Para muito boa gente tudo o que os refugiados digam ou façam está errado. “Querem uma casa? Está mal! Eu paguei para ter a minha, porque é que eles têm direito a uma e eu não? Estão a receber subsídios da União Europeia? Está mal! Eu não recebo nada de Bruxelas por isso eles também não deviam de receber! O quê? Querem ter um emprego? Isso é que era bom! Os empregos são para os portugueses, não para refugiados!”. No fundo é como os pontas-de-lanças: se não marcam golos deviam de os marcar, se os marcam não fizeram mais do que a sua obrigação. Ou seja, nunca chegam a merecer elogios.

Claro que cada caso é um caso. Claro que entre os largos milhares de pessoas que atravessaram milhares de quilómetros para chegar à Europa haverá más pessoas, criminosos, preguiçosos e extremistas. Mas isso também há em Portugal, em Espanha, em França, e em todos os restantes países europeus. Boas e más pessoas existem em todo o lado, faz parte da condição humana! Eu aceito e compreendo tudo isto. O que eu não aceito é a urgência de colocar todos no mesmo saco, culpando todos pelos defeitos de alguns.

Porque se algumas daquelas pessoas serão más outras serão certamente boas (a discussão em torno do que são “pessoas boas” e do que são “pessoas más” é demasiado longa para que a tenhamos neste momento, por isso prossigamos). Porque razão tantas vezes vemos a imprensa alertar para os refugiados potencialmente criminosos e o mesmo não acontece para os refugiados inteligentes ou repletos de talento? Por muito poucos que sejam têm de existir, certo? Então porque não falamos neles? Exacto: porque não interessa. O objectivo é um e só um: espalhar o medo. E sejamos sinceros: “espalhar o medo” não combina com “e se eles forem inteligentes e mais-valias para Portugal?”. E se por entre as crianças refugiadas que chegaram a Portugal não está o novo Cristiano Ronaldo, a nova Joana Vasconcelos ou o novo José Saramago? E se em vez de os estimularmos e aproveitarmos em proveito das comunidades, do país e do mundo os estamos a condenar ao fracasso por estereótipos tolos e preconceitos do século passado?

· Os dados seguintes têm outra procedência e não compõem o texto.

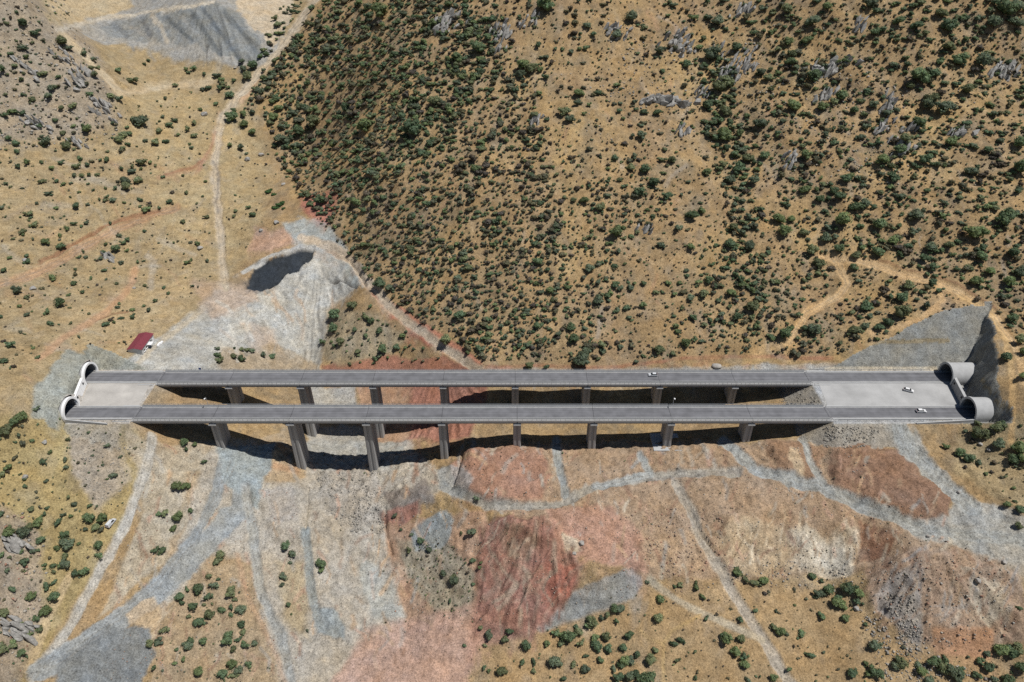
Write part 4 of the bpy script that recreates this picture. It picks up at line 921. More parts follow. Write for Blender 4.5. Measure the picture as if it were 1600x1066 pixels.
HAND += crop(0, 270, 3.5525, [(168,228,42),(198,290,45),(128,325,42),(258,380,52),(425,185,40),(270,112,38),(315,193,28),(205,170,25),(10,195,35),(375,308,32),(337,347,30),(335,410,45),(185,368,25),(150,458,32),(57,472,28),(25,538,35),(160,495,35),(298,578,48),(412,612,38),(105,655,55),(148,688,40),(113,738,32),(332,725,65),(268,770,45),(285,832,45),(152,785,38),(8,795,35),(395,835,22),(508,585,28),(585,538,28),(645,422,50),(672,498,35),(690,390,35),(705,370,28),(575,440,35),(590,395,28),(620,462,28),(560,470,30),(710,432,25),(475,465,28),(443,468,22),(462,432,22),(420,535,20),(615,278,28),(808,200,45),(780,148,35),(632,148,38),(585,152,30),(553,147,22),(945,155,45),(885,195,22),(485,175,28),(480,278,30),(1095,390,35),(1040,495,35),(1065,480,28),(1150,243,35),(1300,238,28),(1310,212,28),(1410,232,35),(590,838,38),(738,800,40),(738,757,32),(828,757,32),(862,710,32),(808,622,28),(62,952,50),(28,1040,45),(212,1022,28),(187,970,25),(442,910,22),(495,782,22),(1225,1042,45),(1215,1010,35),(1212,975,28),(1300,1020,42),(1345,1032,50),(1370,982,28),(1340,978,28),(1400,985,35),(1303,970,22),(1018,272,30),(805,322,28),(765,495,25),(1385,190,30)])
HAND += crop(400, 270, 3.5525, [(435,780,75),(540,735,60),(425,870,65),(475,930,55),(610,800,50),(640,820,50),(705,980,60),(775,968,50),(815,905,40),(685,875,45),(370,935,40),(565,988,40),(635,740,35),(550,870,35),(610,900,40),(40,1008,32),(90,1020,32),(1050,920,75),(1130,790,70),(690,610,80),(740,640,60)])
HAND += crop(0, 500, 4.0, [(145,605,85),(98,635,60),(40,680,80),(117,715,38),(228,555,35),(317,822,35),(275,880,45),(412,868,45),(418,915,45),(60,912,50),(15,965,45),(205,752,30),(430,742,35),(710,965,55),(675,782,32),(755,852,28),(295,1002,25),(160,1038,35),(1150,765,60),(1220,770,40),(1165,805,40),(1278,882,42),(1110,1030,70),(1160,1035,60)])
HAND += crop(0, 766, 3.5525, [(65,235,70),(140,235,80),(165,200,50),(220,175,60),(250,130,32),(232,275,52),(325,170,45),(353,135,28),(380,285,75),(365,245,50),(322,315,38),(190,335,40),(365,365,40),(370,410,60),(340,410,45),(295,415,40),(300,450,35),(475,450,55),(415,460,45),(510,150,65),(575,155,65),(535,200,55),(550,298,60),(553,360,38),(420,75,30),(180,580,60),(305,590,68),(265,665,72),(265,530,50),(300,510,35),(210,705,50),(225,765,50),(165,795,42),(20,870,70),(78,838,40),(78,860,40),(122,900,55),(118,740,38),(20,670,60),(135,395,50),(120,335,30),(80,548,45),(45,440,40),(10,360,40),(10,135,35),
 (920,122,42),(882,132,32),(990,147,62),(963,210,48),(870,328,50),(905,325,45),(1230,355,65),(1205,395,50),(1060,110,35),(1113,535,68),(1002,580,55),(1040,550,32),(1012,622,38),(1160,475,48),(1190,525,48),(1215,490,32),(1158,590,48),(1070,645,45),(1132,632,28),(1165,685,60),(1115,730,62),(1230,660,48),(1287,560,65),(1300,605,30),(1345,660,65),(1285,650,32),(1285,688,32),(1345,738,50),(1352,780,45),(1270,815,75),(1330,825,35),(1300,872,35),(1135,832,52),(1045,858,60),(1060,825,42),(912,772,42),(840,842,50),(880,842,45),(985,880,28),(975,955,28),(1110,995,60),(1295,965,62),(1245,1020,60),(1335,995,55),(1300,1020,50),(1382,960,42),(1365,858,42),(1045,700,25),(1020,935,30),(860,980,40),(1415,845,40)])
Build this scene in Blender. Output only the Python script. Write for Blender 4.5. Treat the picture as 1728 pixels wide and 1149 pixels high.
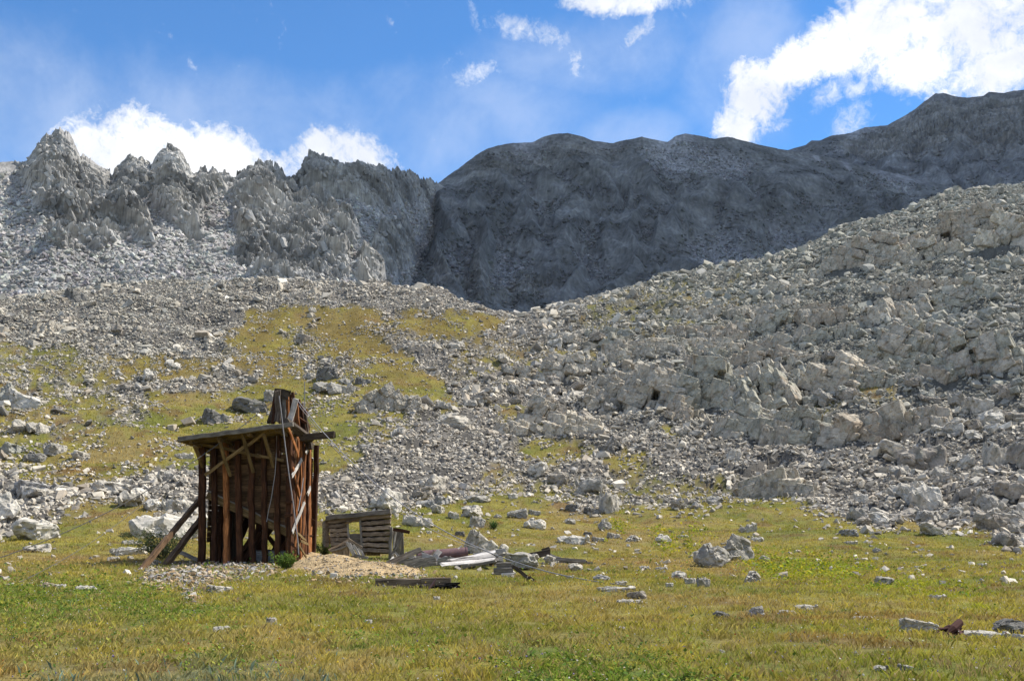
import bpy, bmesh, math, random
import numpy as np
from mathutils import Vector, Matrix
R = math.radians
for o in list(bpy.data.objects): bpy.data.objects.remove(o)
scene = bpy.context.scene
C = scene.collection
rng = np.random.default_rng(7)

# ------------------------------------------------------------------ camera, sky, sun, exposure
FPX = 1853.0            # focal length in pixels of the 1728 px wide photograph
PITCH = math.atan(0.1703)
EYE = 1.6
cam = bpy.data.cameras.new('camera'); cam_o = bpy.data.objects.new('camera', cam); C.objects.link(cam_o)
cam.sensor_width = 36; cam.lens = FPX / 1728 * 36; cam.clip_start = 0.1; cam.clip_end = 20000
cam_o.location = (0, 0, EYE); cam_o.rotation_euler = (R(90) + PITCH, 0, 0)
scene.camera = cam_o
SUN_EL, SUN_AZ = R(53), R(70)          # azimuth measured from +Y (view direction) towards +X
SUN = Vector((math.cos(SUN_EL) * math.sin(SUN_AZ), math.cos(SUN_EL) * math.cos(SUN_AZ), math.sin(SUN_EL)))
sl = bpy.data.lights.new('sun', 'SUN'); sl.energy = 5.0; sl.angle = R(0.53); sl.color = (1.0, 0.935, 0.83)
so = bpy.data.objects.new('sun', sl); C.objects.link(so); so.rotation_euler = SUN.to_track_quat('Z', 'Y').to_euler()
so.location = SUN * 500
vs = scene.view_settings
scene.display_settings.display_device = 'sRGB'
vs.view_transform = 'Standard'; vs.look = 'None'; vs.exposure = 0.5; vs.gamma = 1.0; vs.use_curve_mapping = False
scene.cycles.max_bounces = 5; scene.cycles.diffuse_bounces = 2; scene.cycles.glossy_bounces = 2
scene.cycles.transparent_max_bounces = 6; scene.cycles.volume_bounces = 0

def pix_dir(px, py):
    xc = (np.asarray(px, float) - 864) / FPX; yc = (574.5 - np.asarray(py, float)) / FPX
    cp, sp = math.cos(PITCH), math.sin(PITCH)
    return xc, cp - yc * sp, sp + yc * cp
def pix_angles(px, py):
    x, y, z = pix_dir(px, py)
    return np.arctan2(x, y), z / np.hypot(x, y)          # azimuth, tan(elevation)
def to_pix(x, y, z):
    cp, sp = math.cos(PITCH), math.sin(PITCH)
    zz = z - EYE
    f = np.maximum(y * cp + zz * sp, 1e-3); u = -y * sp + zz * cp
    return 864 + FPX * x / f, 574.5 - FPX * u / f

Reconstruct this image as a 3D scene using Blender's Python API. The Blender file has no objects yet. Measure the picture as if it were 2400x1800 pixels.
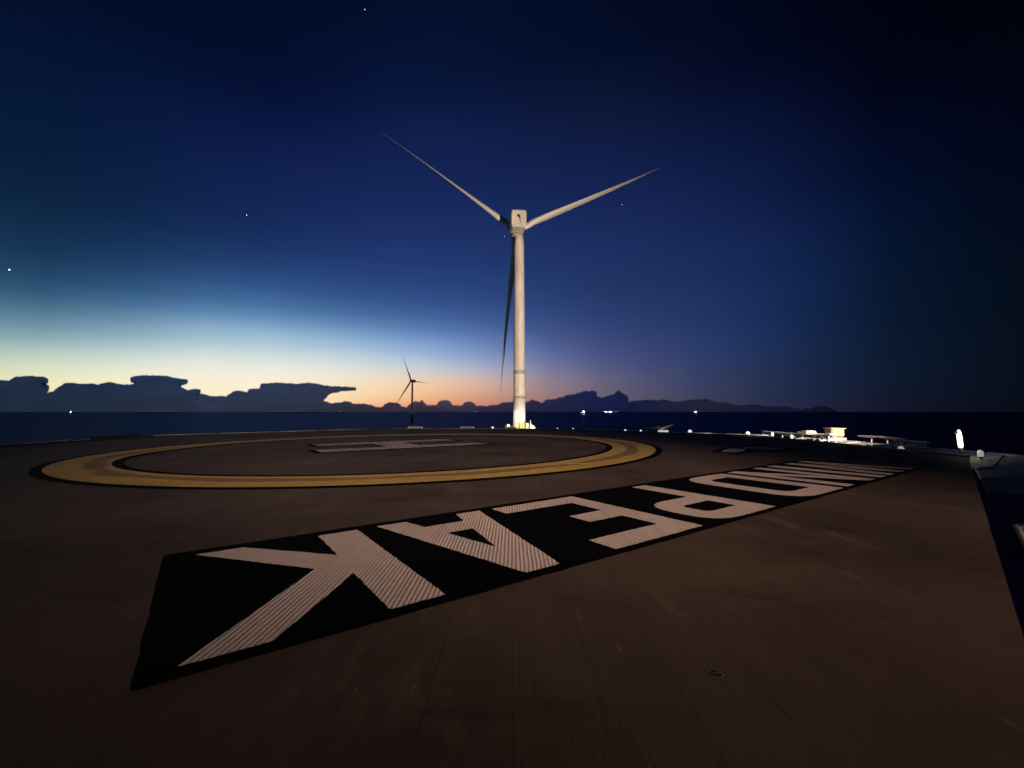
import bpy, bmesh, math, random
from mathutils import Vector, Matrix
R = math.radians
random.seed(7)
sc = bpy.context.scene
C = sc.collection
# ------------------------------------------------------------------ camera
EYE = 0.9                       # eye height above the helideck
TILT = math.atan(65/1035)
cd = bpy.data.cameras.new('camera'); cam = bpy.data.objects.new('camera', cd); C.objects.link(cam)
cam.location = (0, 0, EYE); cam.rotation_euler = (math.pi/2 + TILT, 0, 0)
cd.sensor_width = 36; cd.lens = 36*1035/2400; cd.clip_start = 0.05; cd.clip_end = 300000
sc.camera = cam
sc.cycles.transparent_max_bounces = 32
sc.view_settings.view_transform = 'Standard'; sc.view_settings.look = 'None'
sc.view_settings.exposure = 0; sc.view_settings.gamma = 1
SEA = -24.0

def lin(c):
    return tuple((v/255/12.92 if v <= 10 else ((v/255+.055)/1.055)**2.4) for v in c)
# ------------------------------------------------------------------ world: dusk sky as a function of direction
W = bpy.data.worlds.new('World'); sc.world = W; W.use_nodes = True
nt = W.node_tree; N = nt.nodes; L = nt.links; N.clear()
def nd(t, **k):
    n = N.new(t)
    for a, b in k.items(): setattr(n, a, b)
    return n
def math_(op, a, b=None, c=None):
    n = nd('ShaderNodeMath', operation=op)
    for i, v in enumerate((a, b, c)):
        if v is None: continue
        if isinstance(v, (int, float)): n.inputs[i].default_value = v
        else: L.new(v, n.inputs[i])
    return n.outputs[0]
tc = nd('ShaderNodeTexCoord'); sp = nd('ShaderNodeSeparateXYZ'); L.new(tc.outputs['Generated'], sp.inputs[0])
az = math_('ARCTAN2', sp.outputs['X'], sp.outputs['Y'])              # 0 = straight ahead, + to the right
el = math_('ARCSINE', sp.outputs['Z'])
elf = math_('MULTIPLY', math_('MAXIMUM', el, 0.0), 180/math.pi/60)   # 0..1 over 0..60 degrees
# colour of the sky by elevation (degrees) along seven bearings
COL = {
 -75: [(0,(120,120,105)),(5,(95,115,120)),(12,(45,70,90)),(22,(12,32,60)),(36,(4,14,42)),(60,(2,7,28))],
 -49: [(0,(238,226,168)),(3,(232,230,188)),(5.2,(196,210,192)),(7.2,(135,168,178)),(9.5,(88,122,148)),(12,(48,82,118)),(16,(24,52,88)),(22,(13,34,68)),(30,(6,22,58)),(38,(3,12,42)),(60,(2,6,26))],
 -30: [(0,(255,230,185)),(3,(252,240,210)),(6,(232,236,226)),(8.3,(186,206,220)),(10.6,(140,170,208)),(12.6,(92,125,178)),(15.4,(58,88,148)),(19,(38,60,120)),(23.5,(25,42,98)),(29.5,(18,31,84)),(36,(4,15,52)),(60,(2,6,26))],
 -11: [(0,(220,120,90)),(1.5,(240,176,134)),(3.6,(240,205,170)),(5.3,(205,205,208)),(6.9,(165,185,215)),(9.1,(122,150,203)),(11.3,(82,110,170)),(14.6,(54,78,144)),(21.6,(35,50,113)),(26.9,(25,39,96)),(33,(19,31,82)),(38,(7,20,60)),(60,(2,7,28))],
  11: [(0,(108,84,96)),(2,(110,96,112)),(4,(103,100,128)),(6,(86,90,132)),(9,(66,77,130)),(12.5,(50,64,120)),(16,(40,55,112)),(22,(32,45,104)),(28,(23,34,86)),(35,(16,24,62)),(40,(5,14,45)),(60,(2,6,26))],
  30: [(0,(44,44,68)),(2,(38,46,76)),(6,(32,48,86)),(10,(28,46,94)),(17,(25,40,92)),(23,(18,30,76)),(30,(10,20,60)),(37,(3,8,34)),(60,(1,4,18))],
  44: [(0,(14,18,34)),(4,(10,21,38)),(10,(7,20,40)),(17,(4,16,42)),(24,(2,9,36)),(32,(2,3,18)),(60,(1,2,9))],
  58: [(0,(4,8,16)),(10,(3,9,20)),(25,(2,4,16)),(60,(1,2,8))],
 150: [(0,(5,8,20)),(20,(4,8,26)),(60,(2,5,20))],
}
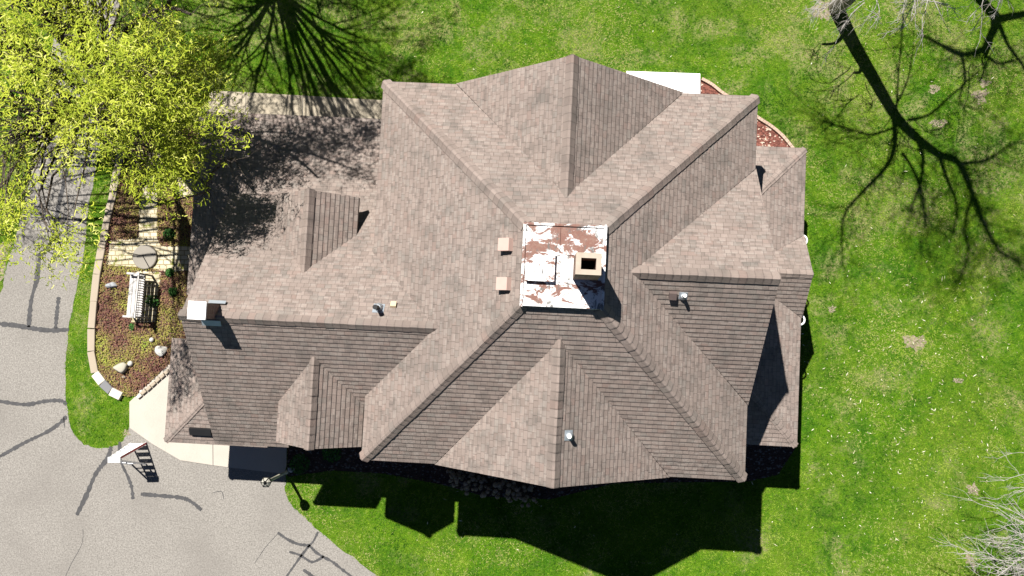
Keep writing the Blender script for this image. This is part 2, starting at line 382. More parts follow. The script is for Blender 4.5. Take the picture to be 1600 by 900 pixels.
def ridge_cap(parent, p0, p1, s0, s1, w=.15, step=.178, lift=.045):
    """overlapping bent cap shingles along a ridge/hip; s0,s1 = plan directions (with fall) of both slopes"""
    p0, p1 = Vector(p0), Vector(p1); d = p1-p0; L = d.length; d.normalize()
    def side(s):
        s = Vector(s); s = s-d*s.dot(d); return s.normalized()
    a, b = side(s0), side(s1); up = -(a+b)
    up = (up-d*up.dot(d)); up = up.normalized() if up.length > .05 else Vector((0, 0, 1))
    if up.z < 0: up = -up
    m = MB(); n = max(1, int(round(L/step))); st = L/n; rs = random.randint(0, 900)
    for i in range(n):
        q0 = p0+d*(i*st); q1 = p0+d*((i+1)*st+st*.12)
        jit = random.uniform(-.006, .006)
        def prof(q, h):
            return [q+a*w+up*(.022+lift*.25+h*.3), q+a*w*.55+up*(lift*.9+h*.7), q+a*w*.2+up*(lift*1.2+h), q+b*w*.2+up*(lift*1.2+h), q+b*w*.55+up*(lift*.9+h*.7), q+b*w+up*(.022+lift*.25+h*.3)]
        A = [x+a*jit for x in prof(q0, .018)]; B = [x+a*jit for x in prof(q1, .0)]
        for k in range(5):
            m.face([A[k], A[k+1], B[k+1], B[k]], [(k*.02+rs, (rs+i+.02)*.178), (k*.02+.02+rs, (rs+i+.02)*.178), (k*.02+.02+rs, (rs+i+.9)*.178), (k*.02+rs, (rs+i+.9)*.178)])
        base = [x-up*.02 for x in A]
        for k in range(5): m.face([A[k], A[k+1], base[k+1], base[k]], [(rs, (rs+i+.01)*.178)]*4)
        for k in (0, 5): m.face([A[k], B[k], B[k]-up*.010, A[k]-up*.010], [(rs, (rs+i+.5)*.178)]*4)
    return m.build('ridge_cap', M['cap'], parent)

hx, hy, E0 = 4.56, 4.61, 6.10; mx, my = .84, .83; DZ = 9.23
dx = hx-(DZ-E0)/mx; dy = hy-(DZ-E0)/my
G = .91; wN, wS, wE = 2.77, 2.79, 2.83
zN, zS, zE = E0+G*wN, E0+G*wS, E0+G*wE
rN, rS, rE = hy-(zN-E0)/my, -hy+(zS-E0)/my, hx-(zE-E0)/mx
WR, WY, wxe = 7.60, -1.38, -8.62               # west wing: ridge height, ridge line y, gable end x
vS, vNw = .875, .86
wvx = -hx+(WR-E0)/mx                            # where its ridge dies into the main west slope
zEv = 4.80; ySe = WY-(WR-zEv)/vS; yNe = WY+(WR-zEv)/vNw
ev = lambda a, b: (a, b, E0)
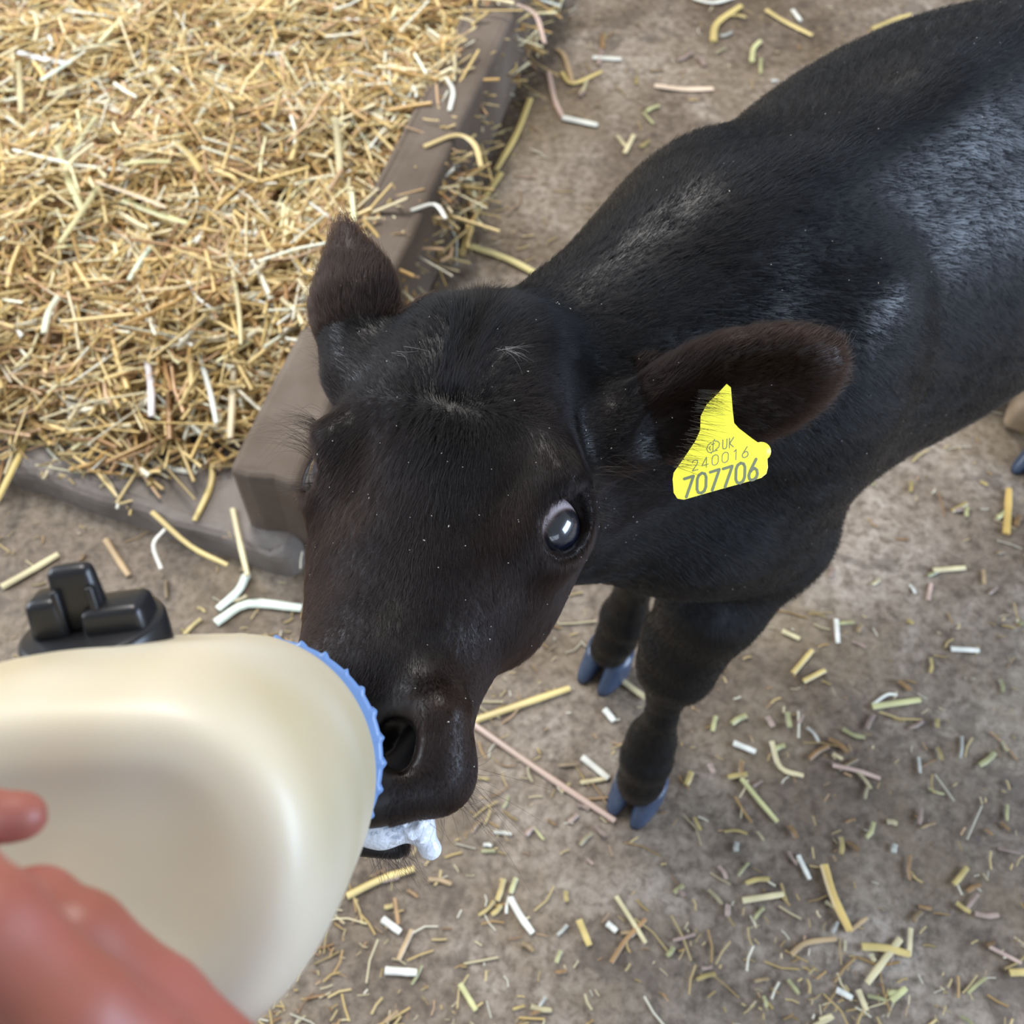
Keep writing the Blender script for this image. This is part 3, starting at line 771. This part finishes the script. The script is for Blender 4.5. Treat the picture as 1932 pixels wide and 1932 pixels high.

O mínimo dos mínimos é haver respeito por estes homens, por estas mulheres e por estas crianças. Porque todos aqueles que arriscam a sua vida para poder viver em paz merecem a nossa compaixão. Mas numa época marcada pela crise financeira, e pela crise de valores, todos procuram culpados (e nesse campeonato os refugiados são um alvo fácil). Não será, por isso, surpreendente que muitos portugueses prefiram, por estes dias cantar “Contra os refugiados, marchar, marchar!”.

Boa semana.
Boas leituras.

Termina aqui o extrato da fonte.